>> BEGIN Information shown
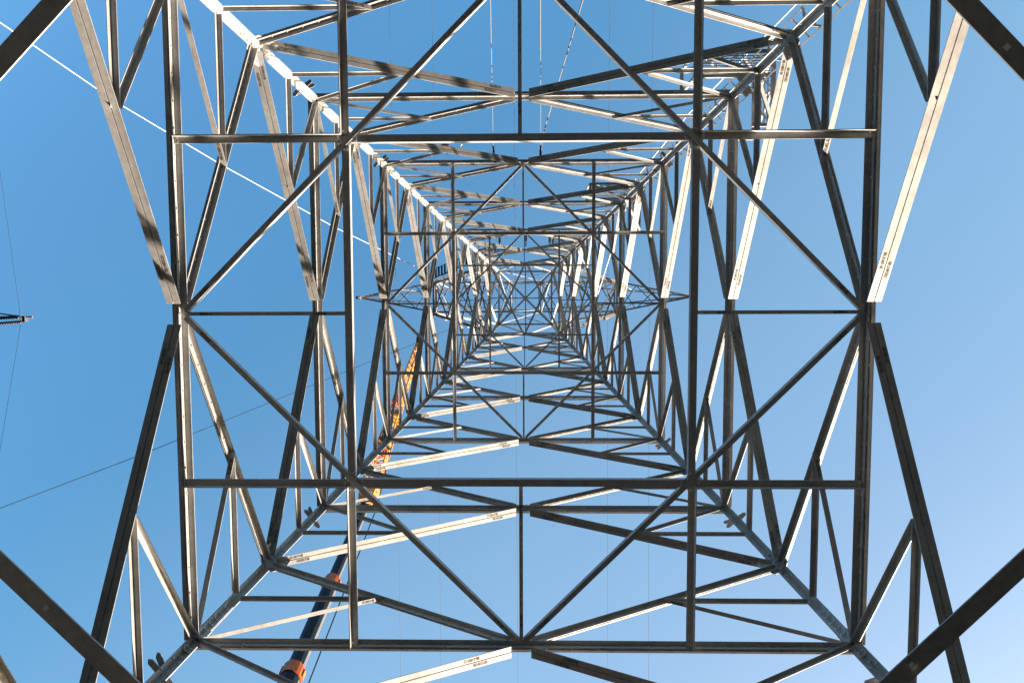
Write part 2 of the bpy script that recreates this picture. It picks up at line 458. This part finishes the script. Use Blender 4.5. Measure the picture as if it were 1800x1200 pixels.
# body above the waist -------------------------------------------------------------------------
for j, ((z0, w0), (z1, w1)) in enumerate(zip(BODY, BODY[1:])):
    for k in range(4):
        n, e, nn = face_basis(k, True)
        hp = holder("body_panel", tower)
        for sg in (-1, 1):
            if j == 0: p, q = FP(k, sg * .06, z0), FP(k, sg * .97, z1)          # V from the waist's middle to the upper corners
            else: p, q = FP(k, sg * .97, z0), FP(k, -sg * .97, z1)
            d = (q - p).normalized(); s = nn.cross(d).normalized(); mb = MB(); bl = (.075, .04, .04)[j]
            mb.angle(p + nn * (0.012 * sg), q + nn * (0.012 * sg), nn * sg, s if s.z > 0 else -s, bl, .007); mb.build("cross_brace", STL, hp)
        mb = MB(); p, q = FP(k, -.98, z1), FP(k, .98, z1)
        mb.angle(p, q, -n, Vector((0, 0, -1)), (.08, .06, .05)[j], .008); mb.build("belt_chord", STL, hp)
    if j < 2:
        hp = holder("plan_bracing", tower)
        for sg in (-1, 1):
            mb = MB(); p, q = V(-w1 * .97, -sg * w1 * .97, z1 - .03 - .012 * sg), V(w1 * .97, sg * w1 * .97, z1 - .03 - .012 * sg)
            d = (q - p).normalized(); u = Vector((-d.y, d.x, 0)); mb.angle(p, q, u, Vector((0, 0, 1)), (.06, .04)[j], .007); mb.build("plan_brace", STL, hp)

# crossarms -------------------------------------------------------------------------------------
def truss(parent, A, B, n, bl, name="lacing", double=False):
    """zigzag lacing between the lines A0-A1 and B0-B1"""
    pts = []
    for i in range(n + 1):
        f = i / n; pts.append(A[0].lerp(A[1], f) if i % 2 == 0 else B[0].lerp(B[1], f))
    sets = [pts]
    if double: sets.append([(B[0].lerp(B[1], i / n) if i % 2 == 0 else A[0].lerp(A[1], i / n)) for i in range(n + 1)])
    for m, ps in enumerate(sets):
        for a, b in zip(ps, ps[1:]):
            mb = MB(); d = (b - a).normalized(); u, v = frame(d); o = v * (0.01 * (m + 1))
            mb.angle(a + o, b + o, u, v, bl, .006); mb.build(name, STL, parent)

def chord(parent, p, q, ref, b, t=.01):
    mb = MB(); d = (q - p).normalized(); u = (ref - d * ref.dot(d)).normalized(); v = Vector((0, 0, -1 if ref.y > 0 else 1)); v = (v - d * v.dot(d)); v = (v - u * v.dot(u)).normalized()
    mb.angle(p, q, u, v, b, t); return mb.build("arm_chord", STL, parent)

for sx in (-1, 1):
    # lower arm: short, blunt end
    arm = holder("lower_crossarm", tower)
    b0 = {s: V(sx * 1.607, s * 1.607, 32.85) for s in (-1, 1)}; b1 = {s: V(sx * 4.35, s * .80, 34.0) for s in (-1, 1)}
    t0 = {s: V(sx * 1.42, s * 1.42, 37.6) for s in (-1, 1)}; t1 = {s: V(sx * 4.30, s * .78, 34.6) for s in (-1, 1)}
    for s in (-1, 1):
        chord(arm, b0[s], b1[s], Vector((0, -s, 0)), .125); chord(arm, t0[s], t1[s], Vector((0, -s, 0)), .11)
        truss(arm, (b0[s], b1[s]), (t0[s], t1[s]), 5, .075)
    truss(arm, (b0[-1], b1[-1]), (b0[1], b1[1]), 4, .07, double=True)
    truss(arm, (t0[-1], t1[-1]), (t0[1], t1[1]), 4, .06)
    mb = MB()
    for a, b in ((b1[-1], b1[1]), (t1[-1], t1[1]), (b1[-1], t1[-1]), (b1[1], t1[1])): mb.bar(a, b, .09, .07)
    mb.build("end_frame", STL, arm)
    # hanger plates carrying the stringing sheaves under the arm end
    for y in (-.55, .55):
        mb = MB(); mb.box(V(sx * 4.2, y, 33.8), Vector((.02, 0, 0)), Vector((0, .11, 0)), Vector((0, 0, .28))); mb.build("hanger_plate", STL, arm)
    # upper arm: parallel out to the knee, then to a point
    arm = holder("upper_crossarm", tower)
    z = 45.0; tip = V(sx * 10.55, 0, z + .35)
    kn = {s: V(sx * 5.75, s * .98, z + .05) for s in (-1, 1)}; rt = {s: V(sx * .96, s * .96, z) for s in (-1, 1)}; tp = {s: V(sx * .90, s * .90, 47.4) for s in (-1, 1)}
    kt = {s: V(sx * 5.75, s * .5, z + 1.35) for s in (-1, 1)}
    for s in (-1, 1):
        r = Vector((0, -s, 0))
        chord(arm, rt[s], kn[s], r, .10); chord(arm, kn[s], tip + Vector((0, s * .05, 0)), r, .095)
        chord(arm, tp[s], kt[s], r, .08); chord(arm, kt[s], tip + Vector((0, s * .04, .12)), r, .075)
        truss(arm, (rt[s], kn[s]), (tp[s], kt[s]), 6, .05); truss(arm, (kn[s], tip), (kt[s], tip), 4, .045)
    truss(arm, (rt[-1], kn[-1]), (rt[1], kn[1]), 4, .055, double=True)
    truss(arm, (kn[-1], tip), (kn[1], tip), 4, .05, double=True)
    mb = MB(); mb.bar(kn[-1], kn[1], .07); mb.bar(kt[-1], kt[1], .06)
    for s in (-1, 1): mb.bar(kn[s], kt[s], .06)
    mb.build("knee_frame", STL, arm)
    mb = MB(); mb.box(tip + Vector((sx * .06, 0, -.05)), Vector((.14, 0, 0)), Vector((0, .09, 0)), Vector((0, 0, .13))); mb.bar(tip, tip + Vector((0, 0, -.5)), .06); mb.build("tip_plate", STL, arm)

# walkway with dark slats hung along the front of the lower left arm
wk = holder("arm_walkway", tower)
p, q = V(-4.45, -.92, 34.0), V(-1.30, -2.1, 32.9)
for o_, w_ in ((Vector((0, 0, 0)), .07), (Vector((-.02, -.42, 0.02)), .045)):
    mb = MB(); mb.bar(p + o_, q + o_, w_); mb.build("walkway_rail", STL, wk)
for i in range(21):
    mb = MB(); c = p.lerp(q, (i + .5) / 21) + Vector((0, -.23, .01)); mb.box(c, Vector((.042, 0, 0)), Vector((0, .22, 0)), Vector((0, 0, .02))); mb.build("slat", DARK, wk)

# small steps on the top chords near the waist
for x, y, z in ((-1.05, -2.35, 30.5), (1.05, -2.35, 30.5), (0.05, -2.4, 30.5), (1.55, -2.3, 30.2)):
    mb = MB(); mb.bar(V(x, y, z - .3), V(x, y - .35, z - .3), .10, .10); mb.bar(V(x, y + .2, z - .75), V(x, y - .05, z - .3), .06, .06)
    mb.build("earth_bracket", STL, tower)

# ladder up the upper right leg --------------------------------------------------------------------
o = Vector((1, -1, 0)).normalized(); tn = Vector((1, 1, 0)).normalized()
lad = holder("ladder", tower)
def leg_pt(z, out=0.17, side=0.0):
    c = corner(1, -1, z); return c + o * out + tn * side
for sd_ in (-1, 1):
    mb = MB()
    mb.bar(leg_pt(3, .17, sd_ * .215), leg_pt(32, .17, sd_ * .215), .022, .06, up=o)
    mb.bar(leg_pt(3, .30, sd_ * .215), leg_pt(32, .30, sd_ * .215), .018, .03, up=o)
    mb.build("ladder_rail", STL, lad)
z = 3.1
while z < 32:
    mb = MB(); mb.bar(leg_pt(z, .17, -.215), leg_pt(z, .17, .215), .02); mb.build("rung", BOLT, lad); z += 0.29
z = 3.4
while z < 32:
    mb = MB()
    mb.bar(leg_pt(z, .03, 0.02), leg_pt(z, .17, .20), .03, .015); mb.bar(leg_pt(z, .03, -0.02), leg_pt(z, .17, -.20), .03, .015)
    mb.bar(leg_pt(z, .17, .215), leg_pt(z, .30, .215), .02); mb.bar(leg_pt(z, .17, -.215), leg_pt(z, .30, -.215), .02); z += 1.15
    mb.build("ladder_clamp", STL, lad)

# rest platforms round that leg -----------------------------------------------------------------------
def platform(z, s):
    pf = holder("rest_platform", tower)
    c = corner(1, -1, z); x0, x1, y0, y1 = c.x - .95 * s, c.x + .48 * s, c.y - .52 * s, c.y + .80 * s
    zb = c.z
    def P(x, y, h): return Vector((x, y, zb + h))
    b = .06 * s
    for h in (0, 1.15 * s):
        mb = MB()
        mb.bar(P(x0, y0, h), P(x1, y0, h), b); mb.bar(P(x1, y0, h + .002), P(x1, y1, h + .002), b)
        mb.bar(P(x1, y1, h), P(c.x + .1, y1, h), b); mb.bar(P(x0, y0, h - .003), P(x0, c.y - .08, h - .003), b)
        mb.bar(P(x0, c.y - .08, h), P(x1, c.y - .1, h + .004), b)
        mb.build("platform_frame", STL, pf)
    for x, y in ((x0, y0), (x1, y0), (x1, y1), ((x0 + x1) / 2 + .1, y0), (x1, (y0 + y1) / 2), (x0, c.y - .08)):
        mb = MB(); mb.bar(P(x, y, -.02), P(x, y, 1.16 * s), b * .8); mb.build("post", STL, pf)
    for a, b2 in (((x0, y0), ((x0 + x1) / 2 + .1, y0)), (((x0 + x1) / 2 + .1, y0), (x1, y0)), ((x1, y0), (x1, (y0 + y1) / 2)), ((x1, (y0 + y1) / 2), (x1, y1))):
        for pa, pb, bb in ((P(*a, 0), P(*b2, 1.15 * s), b * .7), (P(*b2, .03), P(*a, 1.13 * s), b * .5)):
            mb = MB(); mb.bar(pa, pb, bb); mb.build("stay", STL, pf)
    for x, y in ((x1, y0), (x0, y0), (x1, y1)):
        mb = MB(); mb.bar(P(c.x, c.y, -.5 * s), P(x, y, 0), b); mb.build("knee_strut", STL, pf)
    mb = MB(); n = 9
    for i in range(n):
        y = y0 + (c.y - .12 - y0) * (i + .5) / n; mb.bar(P(x0, y, .04), P(x1, y, .04), .012, .035)
    for i in range(6):
        x = c.x + .12 + (x1 - c.x - .12) * (i + .5) / 6; mb.bar(P(x, c.y - .06, .04), P(x, y1, .04), .012, .035)
    mb.build("grating", STL, pf)
platform(13.45, 1.0)
platform(22.0, 1.05)
platform(29.3, 0.95)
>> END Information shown
- _Stated exercise_: From the listing above, pick out each line where the word "that" appears.

- _Response to the task_:
Write part 2 of the bpy script that recreates this picture. It picks up at line 458. This part finishes the script. Use Blender 4.5. Measure the picture as if it were 1800x1200 pixels.
# rest platforms round that leg -----------------------------------------------------------------------